- _Task details_:
Copy the lines below as they are; omit the images they contain.
# Source data start
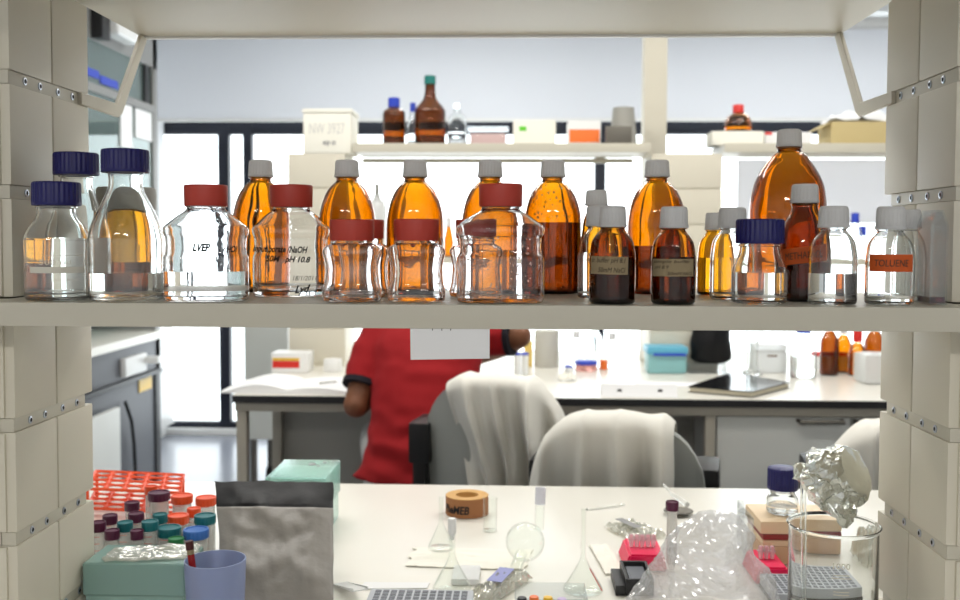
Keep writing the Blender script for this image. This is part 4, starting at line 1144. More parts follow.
# big crumpled clear bag
Yg = 1.43
cb = empty('clear_bag', (X(709, Yg), Yg, BZ), 'large crumpled clear plastic bag heaped in front of the pink rack', 'bag')
k = Yg / F
bm = B(); nu_, nv_ = 104, 46
peak = at(716, 512, Yg).z - BZ
rings = []
for j in range(nv_ + 1):
    v = j / nv_
    z = peak * (v ** 1.05)
    hwl = (64 * (1 - v) ** .8 + 19) * k; hd = (.060 * (1 - v) ** .8 + .012)
    cx_ = (6 * v - 2) * k
    ring = []
    for i in range(nu_):
        a = 2 * math.pi * i / nu_
        p = Vector((cx_ + hwl * math.cos(a), hd * math.sin(a), z))
        n1 = noise.noise(p * 24 + Vector((3, 1, 0))) * .010 + noise.noise(p * 75) * .0032 + noise.noise(p * 200) * .0016 + abs(noise.noise(p * 35 + Vector((9, 9, 9)))) * .005
        n1 += (.5 - abs(noise.noise(p * 17 + Vector((4, 2, 7))))) * .022 - .009
        p += Vector((math.cos(a), math.sin(a) * .8, .25)) * n1
        p.z = max(p.z, .0004)
        ring.append(bm.verts.new(p))
    rings.append(ring)
for r0, r1 in zip(rings, rings[1:]): bridge(bm, r0, r1)
tpv = bm.verts.new((4 * k, 0, peak + .002))
for i in range(nu_): bm.faces.new((rings[-1][i], rings[-1][(i + 1) % nu_], tpv))
bmesh.ops.triangulate(bm, faces=bm.faces[:])
obj('film', bm, CLING, cb, smooth=False)
# beaker
Ybk = 1.36
bx = X(833.5, Ybk)
bkr = empty('beaker', (bx, Ybk, BZ + .0004), 'large glass beaker marked 1000 standing beside the right upright', 'beaker')
rb2 = 44.0 * Ybk / F; hb2 = at(833, 524, Ybk).z - BZ
bm = B(); pr = [(rb2 * .90, 0), (rb2 * .96, .003), (rb2 * .98, .010), (rb2 * .98, hb2 - .006), (rb2 * 1.0, hb2 - .003), (rb2 * 1.03, hb2)]
lathe(bm, [(0, 0)] + pr + [(rb2 * 1.01, hb2 + .0008), (rb2 * .965, hb2 - .005), (rb2 * .955, .010), (rb2 * .92, .0045), (0, .004)], 64, cap0=False, cap1=False)
obj('glass_wall', bm, GLASS, bkr, angle=60)
bm = text_bm('1000', .0075, 0, width=.022, bold=.02); obj('printed_volume', wrap(bm, rb2 * .985, hb2 - .040, -.12), WHITEINK, bkr, smooth=False)
bm = B(); 
for i in range(4):
    bmx = curved_label(rb2 * .985, .02 if i != 1 else .026, .0012, hb2 - .052 - i * .004 - (0.014 if i > 1 else 0), -.12)
    me = bpy.data.meshes.new('m'); bmx.to_mesh(me); bmx.free(); bm.from_mesh(me); bpy.data.meshes.remove(me)
obj('printed_mark', bm, WHITEINK, bkr, smooth=False)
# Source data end
- _Exercise answer_:
Keep writing the Blender script for this image. This is part 4, starting at line 1144. More parts follow.
# big crumpled clear bag
Yg = 1.43
cb = empty('clear_bag', (X(709, Yg), Yg, BZ), 'large crumpled clear plastic bag heaped in front of the pink rack', 'bag')
k = Yg / F
bm = B(); nu_, nv_ = 104, 46
peak = at(716, 512, Yg).z - BZ
rings = []
for j in range(nv_ + 1):
    v = j / nv_
    z = peak * (v ** 1.05)
    hwl = (64 * (1 - v) ** .8 + 19) * k; hd = (.060 * (1 - v) ** .8 + .012)
    cx_ = (6 * v - 2) * k
    ring = []
    for i in range(nu_):
        a = 2 * math.pi * i / nu_
        p = Vector((cx_ + hwl * math.cos(a), hd * math.sin(a), z))
        n1 = noise.noise(p * 24 + Vector((3, 1, 0))) * .010 + noise.noise(p * 75) * .0032 + noise.noise(p * 200) * .0016 + abs(noise.noise(p * 35 + Vector((9, 9, 9)))) * .005
        n1 += (.5 - abs(noise.noise(p * 17 + Vector((4, 2, 7))))) * .022 - .009
        p += Vector((math.cos(a), math.sin(a) * .8, .25)) * n1
        p.z = max(p.z, .0004)
        ring.append(bm.verts.new(p))
    rings.append(ring)
for r0, r1 in zip(rings, rings[1:]): bridge(bm, r0, r1)
tpv = bm.verts.new((4 * k, 0, peak + .002))
for i in range(nu_): bm.faces.new((rings[-1][i], rings[-1][(i + 1) % nu_], tpv))
bmesh.ops.triangulate(bm, faces=bm.faces[:])
obj('film', bm, CLING, cb, smooth=False)
# beaker
Ybk = 1.36
bx = X(833.5, Ybk)
bkr = empty('beaker', (bx, Ybk, BZ + .0004), 'large glass beaker marked 1000 standing beside the right upright', 'beaker')
rb2 = 44.0 * Ybk / F; hb2 = at(833, 524, Ybk).z - BZ
bm = B(); pr = [(rb2 * .90, 0), (rb2 * .96, .003), (rb2 * .98, .010), (rb2 * .98, hb2 - .006), (rb2 * 1.0, hb2 - .003), (rb2 * 1.03, hb2)]
lathe(bm, [(0, 0)] + pr + [(rb2 * 1.01, hb2 + .0008), (rb2 * .965, hb2 - .005), (rb2 * .955, .010), (rb2 * .92, .0045), (0, .004)], 64, cap0=False, cap1=False)
obj('glass_wall', bm, GLASS, bkr, angle=60)
bm = text_bm('1000', .0075, 0, width=.022, bold=.02); obj('printed_volume', wrap(bm, rb2 * .985, hb2 - .040, -.12), WHITEINK, bkr, smooth=False)
bm = B(); 
for i in range(4):
    bmx = curved_label(rb2 * .985, .02 if i != 1 else .026, .0012, hb2 - .052 - i * .004 - (0.014 if i > 1 else 0), -.12)
    me = bpy.data.meshes.new('m'); bmx.to_mesh(me); bmx.free(); bm.from_mesh(me); bpy.data.meshes.remove(me)
obj('printed_mark', bm, WHITEINK, bkr, smooth=False)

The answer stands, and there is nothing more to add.